Please see below the sample code snippet-
import numpy as np
from gpflow.models import PCA_reduce
from sklearn.decomposition import PCA
X = np.random.random((100, 10))
for n in range(1, 6):
X1 = PCA(n_components=n).fit_transform(X)
X2 = PCA_reduce(X, n)
print('[n=%d] allclose=%s' % (n, np.allclose(X1, X2)))
Below is the output-
[n=1] allclose=True
[n=2] allclose=False
[n=3] allclose=False
[n=4] allclose=False
[n=5] allclose=False
It matches only when the number of principal components is 1. Why such behavior?
Two different issues are conspiring here:
The order of the eigenvalues are reversed for the two methods. In the sklearn implementation, eigenvectors are ordered by decreasing magnitude of their eigenvalue, while in the gpflow implementation, they're ordered by increasing magnitude. In particular, you should be comparing PCA(n).fit_transform(X) to PCA_reduce(X, n)[:, ::-1]. This of course also explains why you get what you expect when using only a single component.

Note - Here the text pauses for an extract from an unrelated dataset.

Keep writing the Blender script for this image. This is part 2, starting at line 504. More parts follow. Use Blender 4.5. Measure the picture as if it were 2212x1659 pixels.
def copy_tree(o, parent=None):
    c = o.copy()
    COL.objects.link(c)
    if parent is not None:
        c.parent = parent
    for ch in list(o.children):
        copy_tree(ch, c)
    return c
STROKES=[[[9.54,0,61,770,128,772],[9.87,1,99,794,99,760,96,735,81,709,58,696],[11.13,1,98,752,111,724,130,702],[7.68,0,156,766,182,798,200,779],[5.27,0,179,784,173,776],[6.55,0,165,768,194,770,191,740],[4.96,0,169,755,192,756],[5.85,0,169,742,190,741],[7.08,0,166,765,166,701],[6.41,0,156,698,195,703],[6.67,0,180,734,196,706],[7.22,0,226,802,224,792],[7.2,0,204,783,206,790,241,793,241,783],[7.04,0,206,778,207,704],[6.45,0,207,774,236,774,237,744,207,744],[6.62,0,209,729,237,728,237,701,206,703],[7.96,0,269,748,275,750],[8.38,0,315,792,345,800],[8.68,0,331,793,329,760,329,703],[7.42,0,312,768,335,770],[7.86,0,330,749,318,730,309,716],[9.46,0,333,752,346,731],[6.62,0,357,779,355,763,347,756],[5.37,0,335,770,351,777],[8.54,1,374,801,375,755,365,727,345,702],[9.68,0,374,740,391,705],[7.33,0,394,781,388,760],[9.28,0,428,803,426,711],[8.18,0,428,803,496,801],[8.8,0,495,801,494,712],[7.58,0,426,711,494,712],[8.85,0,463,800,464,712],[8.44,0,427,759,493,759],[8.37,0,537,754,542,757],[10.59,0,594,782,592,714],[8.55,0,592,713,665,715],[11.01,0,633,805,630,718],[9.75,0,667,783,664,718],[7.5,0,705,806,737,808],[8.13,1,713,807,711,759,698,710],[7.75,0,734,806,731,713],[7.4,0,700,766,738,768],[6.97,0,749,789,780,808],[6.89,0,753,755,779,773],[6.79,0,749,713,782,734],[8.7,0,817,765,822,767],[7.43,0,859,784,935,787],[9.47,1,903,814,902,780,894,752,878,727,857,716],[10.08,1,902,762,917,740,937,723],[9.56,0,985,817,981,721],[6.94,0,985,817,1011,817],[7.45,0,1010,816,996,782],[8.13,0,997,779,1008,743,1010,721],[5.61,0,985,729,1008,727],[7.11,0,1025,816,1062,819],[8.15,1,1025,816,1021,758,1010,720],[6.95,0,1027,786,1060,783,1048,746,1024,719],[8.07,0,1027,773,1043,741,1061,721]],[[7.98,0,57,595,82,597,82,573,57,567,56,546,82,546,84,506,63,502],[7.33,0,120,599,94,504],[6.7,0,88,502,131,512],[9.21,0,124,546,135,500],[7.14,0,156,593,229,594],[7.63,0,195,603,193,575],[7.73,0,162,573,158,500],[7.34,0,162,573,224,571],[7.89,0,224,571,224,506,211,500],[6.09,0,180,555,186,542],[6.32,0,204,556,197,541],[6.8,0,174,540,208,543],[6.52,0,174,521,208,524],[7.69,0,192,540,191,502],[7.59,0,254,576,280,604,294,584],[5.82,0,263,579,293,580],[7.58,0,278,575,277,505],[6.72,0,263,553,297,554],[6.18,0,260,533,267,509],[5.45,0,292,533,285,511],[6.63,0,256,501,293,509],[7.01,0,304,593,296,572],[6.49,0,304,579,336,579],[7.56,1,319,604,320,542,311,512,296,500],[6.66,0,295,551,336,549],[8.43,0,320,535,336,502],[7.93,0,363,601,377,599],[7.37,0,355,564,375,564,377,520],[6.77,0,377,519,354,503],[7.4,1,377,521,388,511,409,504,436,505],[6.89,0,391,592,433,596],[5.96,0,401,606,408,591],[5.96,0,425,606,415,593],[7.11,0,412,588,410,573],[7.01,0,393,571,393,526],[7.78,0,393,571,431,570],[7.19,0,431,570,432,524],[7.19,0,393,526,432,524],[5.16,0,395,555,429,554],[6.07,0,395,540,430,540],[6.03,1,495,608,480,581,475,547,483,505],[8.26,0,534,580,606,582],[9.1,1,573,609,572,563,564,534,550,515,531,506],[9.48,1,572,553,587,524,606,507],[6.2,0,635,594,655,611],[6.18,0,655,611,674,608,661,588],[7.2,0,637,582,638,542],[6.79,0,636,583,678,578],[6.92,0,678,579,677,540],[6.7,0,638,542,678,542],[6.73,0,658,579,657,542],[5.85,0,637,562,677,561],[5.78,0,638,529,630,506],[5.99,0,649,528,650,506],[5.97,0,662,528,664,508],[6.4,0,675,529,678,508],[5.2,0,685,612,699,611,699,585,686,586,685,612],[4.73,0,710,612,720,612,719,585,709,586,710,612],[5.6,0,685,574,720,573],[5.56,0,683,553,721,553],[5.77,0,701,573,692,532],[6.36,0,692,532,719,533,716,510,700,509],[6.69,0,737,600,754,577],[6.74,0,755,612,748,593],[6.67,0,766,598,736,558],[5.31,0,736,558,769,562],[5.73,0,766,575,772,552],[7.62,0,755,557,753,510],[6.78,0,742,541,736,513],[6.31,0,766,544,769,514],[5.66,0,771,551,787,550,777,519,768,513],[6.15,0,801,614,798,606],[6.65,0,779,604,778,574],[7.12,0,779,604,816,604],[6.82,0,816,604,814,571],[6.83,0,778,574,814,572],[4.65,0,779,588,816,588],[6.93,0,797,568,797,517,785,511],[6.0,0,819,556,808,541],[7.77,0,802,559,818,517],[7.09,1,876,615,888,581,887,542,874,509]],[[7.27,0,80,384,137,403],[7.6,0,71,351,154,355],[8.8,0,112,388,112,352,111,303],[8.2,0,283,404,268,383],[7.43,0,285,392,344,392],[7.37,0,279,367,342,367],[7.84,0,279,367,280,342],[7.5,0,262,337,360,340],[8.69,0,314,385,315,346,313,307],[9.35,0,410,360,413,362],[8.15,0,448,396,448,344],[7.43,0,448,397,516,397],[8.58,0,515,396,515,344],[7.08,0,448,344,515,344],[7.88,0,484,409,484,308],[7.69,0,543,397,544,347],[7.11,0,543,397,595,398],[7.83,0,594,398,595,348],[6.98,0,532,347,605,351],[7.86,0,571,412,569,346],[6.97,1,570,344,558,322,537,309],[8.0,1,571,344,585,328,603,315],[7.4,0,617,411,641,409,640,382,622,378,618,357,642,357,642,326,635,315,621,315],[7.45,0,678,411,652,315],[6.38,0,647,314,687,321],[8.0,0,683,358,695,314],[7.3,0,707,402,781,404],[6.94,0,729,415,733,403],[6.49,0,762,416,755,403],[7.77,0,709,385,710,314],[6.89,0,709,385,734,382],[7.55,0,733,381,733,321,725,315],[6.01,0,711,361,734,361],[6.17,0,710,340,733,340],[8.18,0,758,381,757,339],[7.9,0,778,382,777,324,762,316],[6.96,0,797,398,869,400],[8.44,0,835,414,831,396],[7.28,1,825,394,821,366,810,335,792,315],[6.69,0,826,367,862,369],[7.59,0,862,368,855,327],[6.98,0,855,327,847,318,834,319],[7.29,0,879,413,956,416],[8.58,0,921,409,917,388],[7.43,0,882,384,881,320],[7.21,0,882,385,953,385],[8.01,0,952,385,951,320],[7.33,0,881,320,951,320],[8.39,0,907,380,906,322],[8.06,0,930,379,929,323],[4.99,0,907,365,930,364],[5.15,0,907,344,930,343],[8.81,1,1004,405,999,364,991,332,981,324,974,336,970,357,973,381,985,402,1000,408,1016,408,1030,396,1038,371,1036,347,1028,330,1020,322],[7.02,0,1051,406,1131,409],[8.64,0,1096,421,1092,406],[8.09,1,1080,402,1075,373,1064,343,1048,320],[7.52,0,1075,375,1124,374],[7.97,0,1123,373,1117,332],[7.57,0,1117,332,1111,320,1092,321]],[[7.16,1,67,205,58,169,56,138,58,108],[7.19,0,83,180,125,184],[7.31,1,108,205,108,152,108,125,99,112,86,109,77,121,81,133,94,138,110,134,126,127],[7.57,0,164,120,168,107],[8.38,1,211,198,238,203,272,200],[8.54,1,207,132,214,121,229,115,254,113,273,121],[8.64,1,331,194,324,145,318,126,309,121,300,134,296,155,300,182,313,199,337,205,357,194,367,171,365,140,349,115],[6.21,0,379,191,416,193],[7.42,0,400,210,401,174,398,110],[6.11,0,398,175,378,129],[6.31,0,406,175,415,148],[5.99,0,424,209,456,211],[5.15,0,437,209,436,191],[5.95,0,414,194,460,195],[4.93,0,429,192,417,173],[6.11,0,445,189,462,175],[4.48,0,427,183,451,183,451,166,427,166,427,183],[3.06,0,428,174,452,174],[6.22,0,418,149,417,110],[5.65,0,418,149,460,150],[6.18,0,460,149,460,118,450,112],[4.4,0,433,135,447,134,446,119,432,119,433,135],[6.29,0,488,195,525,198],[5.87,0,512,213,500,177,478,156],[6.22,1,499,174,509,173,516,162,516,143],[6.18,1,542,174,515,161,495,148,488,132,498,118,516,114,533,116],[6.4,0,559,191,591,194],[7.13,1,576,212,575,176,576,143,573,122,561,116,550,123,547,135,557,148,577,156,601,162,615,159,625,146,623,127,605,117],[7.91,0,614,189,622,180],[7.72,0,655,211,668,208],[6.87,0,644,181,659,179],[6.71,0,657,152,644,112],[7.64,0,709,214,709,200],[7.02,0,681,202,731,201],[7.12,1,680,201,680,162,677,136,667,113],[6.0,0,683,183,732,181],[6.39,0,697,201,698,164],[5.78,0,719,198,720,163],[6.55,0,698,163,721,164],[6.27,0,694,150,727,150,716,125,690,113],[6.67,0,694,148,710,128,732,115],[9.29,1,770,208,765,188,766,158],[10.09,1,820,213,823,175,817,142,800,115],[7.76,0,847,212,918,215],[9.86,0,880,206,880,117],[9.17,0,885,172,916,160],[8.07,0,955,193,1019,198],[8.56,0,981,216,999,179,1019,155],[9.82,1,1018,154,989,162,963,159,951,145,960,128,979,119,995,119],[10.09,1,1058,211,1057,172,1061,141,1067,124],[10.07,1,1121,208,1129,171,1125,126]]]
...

However, this in itself won't suffice: If $v$ is a length 1 eigenvector with a given eigenvalue, then $-v$ is as well, so you can not simply use np.allclose to determine if the results are coherent; you need to take into account the potential reversal. So, instead what you could use would be something like a = np.all(np.isclose(X1, X2), 0) to compare the vectors directly, b = np.all(np.isclose(X1, -X2), 0) (noting the minus) to compare them when all vectors in X2 are reversed, since then, a | b becomes the condition that they agree up to reversal. Then finally, np.all(a | b) will check that this holds true for each eigenvector.
Indeed, the following modification to your test spits out all trues:
In [74]: for n in range(1, 6):
...: X1 = PCA(n_components=n).fit_transform(X)
...: X2 = PCA_reduce(X, n)[:, ::-1]
...: print('[n=%d] allclose=%s' % (n, np.all(np.all(np.isclose(X1, X2), 0) | np.all(np.isclose(X1, -X2), 0))))
[n=1] allclose=True
[n=2] allclose=True
[n=3] allclose=True
[n=4] allclose=True
[n=5] allclose=True